**Problem details:** Give back an exact copy of the lines from the start of the material through the line bearing "part(t, 'tie_band', tube(zt, 0.0016, 6, closed=True), 'rubber');". Include both ends and nothing else.

**Excerpted data:**

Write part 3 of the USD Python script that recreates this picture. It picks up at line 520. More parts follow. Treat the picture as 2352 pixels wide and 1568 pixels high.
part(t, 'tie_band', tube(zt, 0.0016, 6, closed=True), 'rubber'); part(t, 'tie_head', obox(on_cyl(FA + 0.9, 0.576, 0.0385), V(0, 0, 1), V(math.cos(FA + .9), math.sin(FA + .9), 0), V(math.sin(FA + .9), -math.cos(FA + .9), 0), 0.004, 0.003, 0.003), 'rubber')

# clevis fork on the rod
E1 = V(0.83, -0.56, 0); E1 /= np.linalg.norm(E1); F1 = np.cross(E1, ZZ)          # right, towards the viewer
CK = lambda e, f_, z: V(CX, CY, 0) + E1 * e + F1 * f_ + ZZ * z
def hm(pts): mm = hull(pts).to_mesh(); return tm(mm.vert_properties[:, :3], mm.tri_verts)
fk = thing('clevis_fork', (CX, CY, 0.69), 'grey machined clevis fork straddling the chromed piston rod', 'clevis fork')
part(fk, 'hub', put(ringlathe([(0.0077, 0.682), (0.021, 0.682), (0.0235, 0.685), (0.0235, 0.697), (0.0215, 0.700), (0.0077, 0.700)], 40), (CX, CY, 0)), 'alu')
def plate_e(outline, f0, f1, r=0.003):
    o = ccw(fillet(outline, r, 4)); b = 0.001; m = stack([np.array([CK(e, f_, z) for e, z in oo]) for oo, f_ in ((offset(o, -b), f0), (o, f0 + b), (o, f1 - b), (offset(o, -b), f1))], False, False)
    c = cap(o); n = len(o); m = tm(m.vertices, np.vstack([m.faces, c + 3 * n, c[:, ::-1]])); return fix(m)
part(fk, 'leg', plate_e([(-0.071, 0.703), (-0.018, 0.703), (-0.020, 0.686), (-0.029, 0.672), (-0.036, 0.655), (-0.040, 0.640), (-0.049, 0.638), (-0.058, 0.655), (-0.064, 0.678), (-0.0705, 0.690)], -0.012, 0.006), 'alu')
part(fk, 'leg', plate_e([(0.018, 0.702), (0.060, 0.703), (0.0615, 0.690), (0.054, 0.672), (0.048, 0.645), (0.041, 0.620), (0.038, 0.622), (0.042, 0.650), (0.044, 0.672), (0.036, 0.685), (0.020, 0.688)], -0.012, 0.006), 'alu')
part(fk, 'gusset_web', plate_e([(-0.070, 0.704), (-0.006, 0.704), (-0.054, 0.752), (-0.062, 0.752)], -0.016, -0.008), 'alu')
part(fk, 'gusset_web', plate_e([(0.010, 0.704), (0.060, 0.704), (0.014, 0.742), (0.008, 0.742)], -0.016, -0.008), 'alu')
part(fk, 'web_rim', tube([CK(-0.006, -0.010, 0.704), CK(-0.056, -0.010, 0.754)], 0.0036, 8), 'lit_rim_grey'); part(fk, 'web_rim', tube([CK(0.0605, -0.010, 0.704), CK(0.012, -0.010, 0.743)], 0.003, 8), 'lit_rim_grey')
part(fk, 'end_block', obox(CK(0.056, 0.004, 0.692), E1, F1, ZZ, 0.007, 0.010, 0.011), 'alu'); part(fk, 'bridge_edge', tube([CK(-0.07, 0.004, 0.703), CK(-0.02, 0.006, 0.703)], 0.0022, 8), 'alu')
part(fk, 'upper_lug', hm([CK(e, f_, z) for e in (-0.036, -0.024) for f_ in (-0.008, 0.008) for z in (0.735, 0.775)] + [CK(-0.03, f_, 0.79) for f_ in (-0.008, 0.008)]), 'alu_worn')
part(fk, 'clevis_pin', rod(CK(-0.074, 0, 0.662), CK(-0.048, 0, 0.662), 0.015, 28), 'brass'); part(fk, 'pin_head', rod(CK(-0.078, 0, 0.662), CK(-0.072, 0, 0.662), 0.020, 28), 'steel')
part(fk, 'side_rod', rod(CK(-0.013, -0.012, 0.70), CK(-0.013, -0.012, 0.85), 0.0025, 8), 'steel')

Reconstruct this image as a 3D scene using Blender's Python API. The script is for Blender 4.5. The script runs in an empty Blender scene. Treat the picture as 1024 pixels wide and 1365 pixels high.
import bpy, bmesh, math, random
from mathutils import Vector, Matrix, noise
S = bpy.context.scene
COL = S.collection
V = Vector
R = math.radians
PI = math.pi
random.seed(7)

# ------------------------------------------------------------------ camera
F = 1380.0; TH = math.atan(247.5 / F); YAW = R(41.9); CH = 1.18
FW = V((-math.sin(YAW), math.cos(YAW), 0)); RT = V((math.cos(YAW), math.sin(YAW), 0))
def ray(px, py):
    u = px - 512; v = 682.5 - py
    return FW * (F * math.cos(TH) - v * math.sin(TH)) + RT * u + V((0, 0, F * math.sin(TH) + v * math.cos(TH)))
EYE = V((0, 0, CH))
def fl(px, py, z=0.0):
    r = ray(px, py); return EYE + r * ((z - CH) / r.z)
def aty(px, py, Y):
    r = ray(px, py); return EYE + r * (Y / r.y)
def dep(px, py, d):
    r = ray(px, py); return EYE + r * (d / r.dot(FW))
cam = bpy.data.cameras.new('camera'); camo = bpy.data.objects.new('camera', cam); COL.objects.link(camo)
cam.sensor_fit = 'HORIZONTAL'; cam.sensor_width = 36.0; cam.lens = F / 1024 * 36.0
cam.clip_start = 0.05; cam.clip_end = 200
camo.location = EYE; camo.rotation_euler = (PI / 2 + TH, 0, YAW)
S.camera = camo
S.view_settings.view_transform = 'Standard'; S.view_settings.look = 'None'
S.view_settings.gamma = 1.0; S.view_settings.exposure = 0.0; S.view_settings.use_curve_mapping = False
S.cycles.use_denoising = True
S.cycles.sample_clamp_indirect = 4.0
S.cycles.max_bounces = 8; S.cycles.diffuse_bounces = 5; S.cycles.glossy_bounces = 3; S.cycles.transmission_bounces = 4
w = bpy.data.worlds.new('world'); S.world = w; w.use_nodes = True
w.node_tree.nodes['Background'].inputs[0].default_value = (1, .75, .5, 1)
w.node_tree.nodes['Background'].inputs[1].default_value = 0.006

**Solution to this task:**
Write part 3 of the USD Python script that recreates this picture. It picks up at line 520. More parts follow. Treat the picture as 2352 pixels wide and 1568 pixels high.
part(t, 'tie_band', tube(zt, 0.0016, 6, closed=True), 'rubber'); part(t, 'tie_head', obox(on_cyl(FA + 0.9, 0.576, 0.0385), V(0, 0, 1), V(math.cos(FA + .9), math.sin(FA + .9), 0), V(math.sin(FA + .9), -math.cos(FA + .9), 0), 0.004, 0.003, 0.003), 'rubber')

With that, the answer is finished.